Estrictamente hablando, los Obispos no presentaron su renuncia canónica como lo establece el canon 401 § 2; han preferido utilizar una fórmula diferente: «poner los cargos en las manos del Papa». Esto significa que dejan al Papa tomar la decisión que mejor le parezca sobre cada obispo, que puede ser, remoción del oficio, traslado a otra iglesia particular o a otro oficio, o la renuncia, que convertiría al Obispo en emérito. Mientras tanto, cada Obispo permanece en su oficio o cargo.

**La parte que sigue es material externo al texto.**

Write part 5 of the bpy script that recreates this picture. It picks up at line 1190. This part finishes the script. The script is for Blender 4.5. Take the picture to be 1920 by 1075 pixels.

Una vez más, constatamos que el fenómeno del abuso sexual de menores sigue un mismo derrotero, a saber: primero ocurre el crimen del abuso seguido por el silencio de la víctima; cuando la víctima denuncia, la autoridad eclesiástica atiende el caso con reservas o, en el peor de los casos, lo encubre; si la víctima recurre a los medios de comunicación, entonces el caso se hace público y la autoridad eclesiástica se ve presionada a reaccionar con efectividad. En este estadio, el abuso sexual solo se asume como problema de cada diócesis. Solo se llega al último estadio cuando la conferencia episcopal reconoce públicamente que el problema no es de unos pocos obispos sino de todos, y entonces emprenden acciones conjuntas de prevención del abuso, de atención a las víctimas y de justicia para los criminales.
El modo de afrontar, por la Conferencia Episcopal Chilena, esta grave crisis es inédito. Fue necesario que tocaran fondo para reaccionar y decidir levantarse para trabajar en restablecer la confianza en la Iglesia, rota por los abusos de algunos clérigos y los graves errores y omisiones de los pastores en tratar estos crímenes. Con respecto a la Iglesia en México, todavía está en el estadio de creer que el problema es solo de algunos obispos. Hace falta reconocer que el problema es serio y de todos. Solo entonces se harán públicas las Líneas guía para que todo el pueblo de Dios las conozca, y se implementen acciones de prevención y estructuras que ayuden a crear ambientes seguros en la Iglesia.